The following morceaux, which I still recall, was his piece de resistance with the instrument frod out a tune, and thinking it may amuse your readers, I give it.

Mirror Image

Quote from: DavidW on September 08, 2011, 07:17:12 PM
Boy MI is going to freak out when he sees this! :D

No, I'm not freaking out. I already knew she was working on them. She's a friend of mine on Facebook.

karlhenning

Quote from: Muzition on September 08, 2011, 05:11:17 PM
I'm currently working on two unaccompanied clarinet pieces by Koechlin.

Which? Are they public domain? Published?

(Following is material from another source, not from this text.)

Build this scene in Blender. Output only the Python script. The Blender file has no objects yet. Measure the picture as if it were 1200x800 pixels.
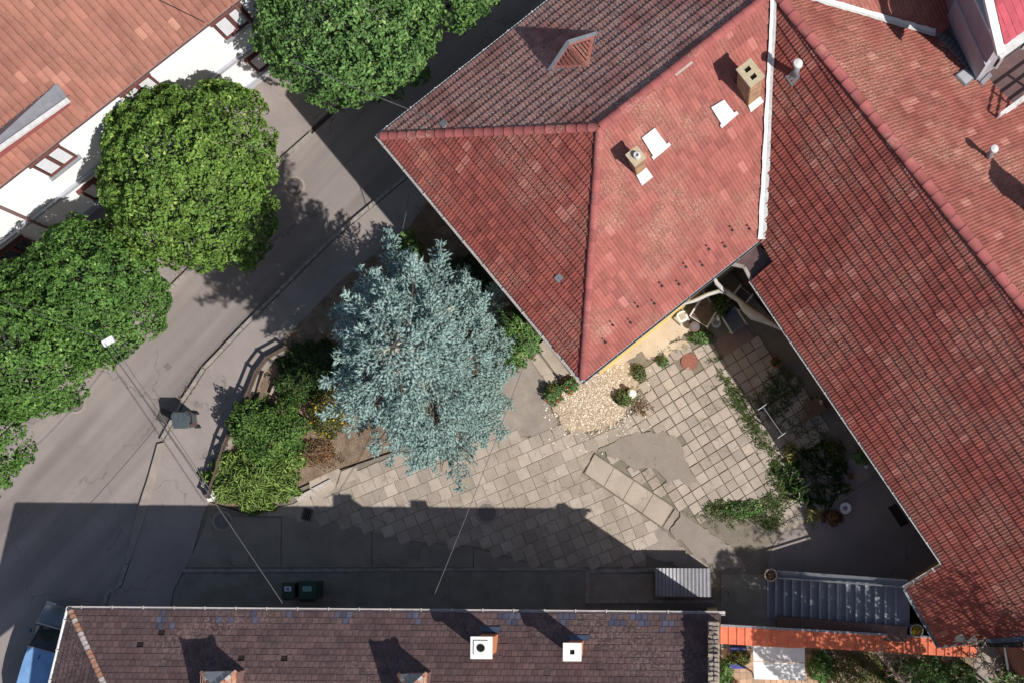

Your fellow clarinetists want to know!

Thread duty:

My own Irreplaceable Doodles (clarinet unaccompanied), as part of a benefit concert here in Boston this Tuesday evening.

karlhenning

Quote from: Mirror Image on September 08, 2011, 09:17:55 PM
No, I'm not freaking out. I already knew she was working on them. She's a friend of mine on Facebook.

Ah-ha! I could be connecting dots . . . .

TheGSMoeller

Friend of mine just asked me to write a piece in the style of Baroque for an app-video game he is designing. So I am hearing the small amount I've finished over and over.

karlhenning

[ cross post ]

Tonight, my own Irreplaceable Doodles as part of this event:

PaulR

Currently playing for solo:  2nd movement of Vanhal Bass Concerto, Bouree 1 and 2 from Bach's 3rd cello suite

Currently playing for orchestra:  Pieces by David Lang, Amy Beth Kirsten, and Ingram Marshall.

Lisztianwagner

Just finished playing now:

Ludwig van Beethoven, Piano Sonata No.14 in C# minor "Moonlight"
Gustav Mahler, Symphony No.1 "Titan", piano transcription of the third movement

Ilaria
"Tradition is not the worship of ashes, but the preservation of fire." - Gustav Mahler

Muzition

The Gondoliers by Gilbert and Sullivan.